When their iron-willed grandmother dies, three cousins—Rhea Kiran, Dev Patel, and Anika Singh—return to the family's derelict acreage outside Ash Bramble, Minnesota, to settle debts and divide what's left of Maple Knife Farm. Rhea, the eldest, never left; she kept the farmhouse and slaughter shed alive on grit and a ledger, sleeping on a cot under a nailed-up window. Dev, an EMT from Chicago nursing a tremor he won't admit to, hasn't set foot on the property since a night he doesn't clearly remember. Anika, a ceramicist in Phoenix, arrives late, clutching an urn and a box of keys she swears their grandmother mailed her years too early.

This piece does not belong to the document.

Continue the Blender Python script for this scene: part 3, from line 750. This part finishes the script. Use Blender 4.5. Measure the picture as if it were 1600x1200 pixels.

In the pantry they find a wall thin as paper and heavy with the smell of tallow. Behind it, a root cellar yawns, lined with mason jars sealed in fat and labeled by year. On a rusted workbench sits a hand-cranked reel-to-reel player and a milk crate of Hi8 tapes scabbed with duct tape and dates. One tape marked Harvest 99 is not a home movie at all: a pale figure in a deer skull steps through the slaughter door, a burlap sack writhes on the table, and someone off-camera hums the lullaby their grandmother used to sing while the light pops and the camera jitters. A bone wind chime rattles. In a grease-spotted ledger, three names—Rhea, Dev, Anika—are written beside weights and the same two words repeated column after column: marrow tithe.
They can salt the cellar and burn the farm, or they can follow the line of cedar stakes that leads from the smokehouse through Black Sedge Bog to an old gravel pit the town calls the Borrow Pit, where the ground sinks and exhales and something waits to be fed. As nights lengthen, Dev's thigh aches as if gnawed from the inside; Rhea wakes with crescent bites pressed into her shins; Anika finds her clay figures wet with blood that isn't hers. At the Grackle & Gear tavern, the regulars stop talking when the rendering plant in Hibbing comes up, and the pastor won't step past the fence line after dark. Every secret they pull lifts another from the muck. What their elders fed has kept Ash Bramble safe for decades. Ending the tithe might starve it—or teach it to hunt.